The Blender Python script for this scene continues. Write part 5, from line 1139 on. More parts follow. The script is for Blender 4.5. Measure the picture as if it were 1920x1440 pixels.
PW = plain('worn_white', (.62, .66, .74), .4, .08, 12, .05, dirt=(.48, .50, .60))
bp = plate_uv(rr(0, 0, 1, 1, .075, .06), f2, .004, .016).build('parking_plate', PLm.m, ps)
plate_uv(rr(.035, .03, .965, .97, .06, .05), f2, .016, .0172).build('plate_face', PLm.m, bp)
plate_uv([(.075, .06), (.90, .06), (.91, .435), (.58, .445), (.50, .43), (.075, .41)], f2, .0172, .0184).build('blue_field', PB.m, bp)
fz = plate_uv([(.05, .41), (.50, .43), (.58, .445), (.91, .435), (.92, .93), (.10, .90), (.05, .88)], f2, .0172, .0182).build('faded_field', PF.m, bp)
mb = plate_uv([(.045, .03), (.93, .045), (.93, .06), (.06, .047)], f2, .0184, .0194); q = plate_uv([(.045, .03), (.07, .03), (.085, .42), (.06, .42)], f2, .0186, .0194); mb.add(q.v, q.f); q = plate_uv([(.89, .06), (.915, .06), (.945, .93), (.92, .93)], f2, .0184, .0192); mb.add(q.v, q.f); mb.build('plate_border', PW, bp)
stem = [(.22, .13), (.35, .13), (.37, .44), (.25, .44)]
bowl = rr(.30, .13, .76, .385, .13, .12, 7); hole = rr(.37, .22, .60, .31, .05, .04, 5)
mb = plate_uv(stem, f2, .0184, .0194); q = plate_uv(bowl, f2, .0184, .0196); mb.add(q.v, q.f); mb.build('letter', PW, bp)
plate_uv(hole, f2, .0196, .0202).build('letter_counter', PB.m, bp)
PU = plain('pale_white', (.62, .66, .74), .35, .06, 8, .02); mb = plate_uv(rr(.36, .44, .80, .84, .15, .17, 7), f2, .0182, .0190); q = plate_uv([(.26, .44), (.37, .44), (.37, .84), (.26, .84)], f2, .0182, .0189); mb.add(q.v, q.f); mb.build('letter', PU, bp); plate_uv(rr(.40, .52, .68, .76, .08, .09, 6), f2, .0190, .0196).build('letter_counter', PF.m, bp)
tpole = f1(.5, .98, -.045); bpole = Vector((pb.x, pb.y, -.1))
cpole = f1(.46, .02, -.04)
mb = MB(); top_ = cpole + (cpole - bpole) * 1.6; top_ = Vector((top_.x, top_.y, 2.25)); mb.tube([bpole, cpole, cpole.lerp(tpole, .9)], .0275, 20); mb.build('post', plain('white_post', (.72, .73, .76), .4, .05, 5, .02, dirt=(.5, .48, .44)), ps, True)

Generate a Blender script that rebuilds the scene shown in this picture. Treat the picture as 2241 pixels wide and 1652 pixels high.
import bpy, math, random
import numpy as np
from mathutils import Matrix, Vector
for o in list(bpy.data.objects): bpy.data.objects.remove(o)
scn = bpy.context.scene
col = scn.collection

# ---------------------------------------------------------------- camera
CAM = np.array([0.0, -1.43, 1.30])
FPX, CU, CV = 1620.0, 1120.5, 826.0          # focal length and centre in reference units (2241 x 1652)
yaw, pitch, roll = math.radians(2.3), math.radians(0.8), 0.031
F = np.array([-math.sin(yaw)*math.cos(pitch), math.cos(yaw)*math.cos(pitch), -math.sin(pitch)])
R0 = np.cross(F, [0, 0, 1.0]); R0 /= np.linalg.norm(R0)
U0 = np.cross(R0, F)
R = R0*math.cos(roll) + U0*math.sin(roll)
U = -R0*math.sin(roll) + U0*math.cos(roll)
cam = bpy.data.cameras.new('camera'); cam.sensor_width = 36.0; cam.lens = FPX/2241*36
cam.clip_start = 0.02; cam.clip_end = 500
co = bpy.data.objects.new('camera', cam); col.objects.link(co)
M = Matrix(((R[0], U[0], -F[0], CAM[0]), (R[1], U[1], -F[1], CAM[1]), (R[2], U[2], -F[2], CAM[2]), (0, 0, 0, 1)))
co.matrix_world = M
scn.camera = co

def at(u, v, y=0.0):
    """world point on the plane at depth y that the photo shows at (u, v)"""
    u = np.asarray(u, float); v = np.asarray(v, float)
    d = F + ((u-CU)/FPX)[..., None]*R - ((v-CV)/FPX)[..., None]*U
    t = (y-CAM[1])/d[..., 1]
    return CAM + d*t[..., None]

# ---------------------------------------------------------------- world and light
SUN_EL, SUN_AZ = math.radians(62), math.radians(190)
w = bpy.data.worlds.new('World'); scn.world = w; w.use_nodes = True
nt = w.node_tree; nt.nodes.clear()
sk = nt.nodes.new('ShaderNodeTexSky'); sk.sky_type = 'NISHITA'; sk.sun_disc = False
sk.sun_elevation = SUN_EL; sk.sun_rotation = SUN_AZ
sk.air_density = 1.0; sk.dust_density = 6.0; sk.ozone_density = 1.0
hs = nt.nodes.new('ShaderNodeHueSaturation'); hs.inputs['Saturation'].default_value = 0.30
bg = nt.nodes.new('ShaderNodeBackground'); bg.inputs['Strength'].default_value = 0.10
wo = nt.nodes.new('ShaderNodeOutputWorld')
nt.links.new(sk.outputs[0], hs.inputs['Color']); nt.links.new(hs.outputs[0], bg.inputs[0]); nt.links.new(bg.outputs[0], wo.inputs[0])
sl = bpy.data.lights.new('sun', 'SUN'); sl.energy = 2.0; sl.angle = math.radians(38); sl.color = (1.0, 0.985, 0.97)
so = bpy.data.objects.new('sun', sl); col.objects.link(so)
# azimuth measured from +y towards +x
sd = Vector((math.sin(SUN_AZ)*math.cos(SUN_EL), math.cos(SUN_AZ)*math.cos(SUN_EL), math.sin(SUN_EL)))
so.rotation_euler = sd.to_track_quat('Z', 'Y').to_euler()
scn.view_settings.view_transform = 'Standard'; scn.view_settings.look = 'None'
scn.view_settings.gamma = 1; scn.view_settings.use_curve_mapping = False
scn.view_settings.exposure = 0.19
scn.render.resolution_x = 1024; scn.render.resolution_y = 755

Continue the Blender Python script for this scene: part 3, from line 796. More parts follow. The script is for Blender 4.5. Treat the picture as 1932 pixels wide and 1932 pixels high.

____________________

• _The request_: In the listing above, locate the line containing "Generate a Blender" and the line containing "col = scn.collection". Transcribe those two lines and everything between them, exactly as written.

• _Finished exercise_:
Generate a Blender script that rebuilds the scene shown in this picture. Treat the picture as 2241 pixels wide and 1652 pixels high.
import bpy, math, random
import numpy as np
from mathutils import Matrix, Vector
for o in list(bpy.data.objects): bpy.data.objects.remove(o)
scn = bpy.context.scene
col = scn.collection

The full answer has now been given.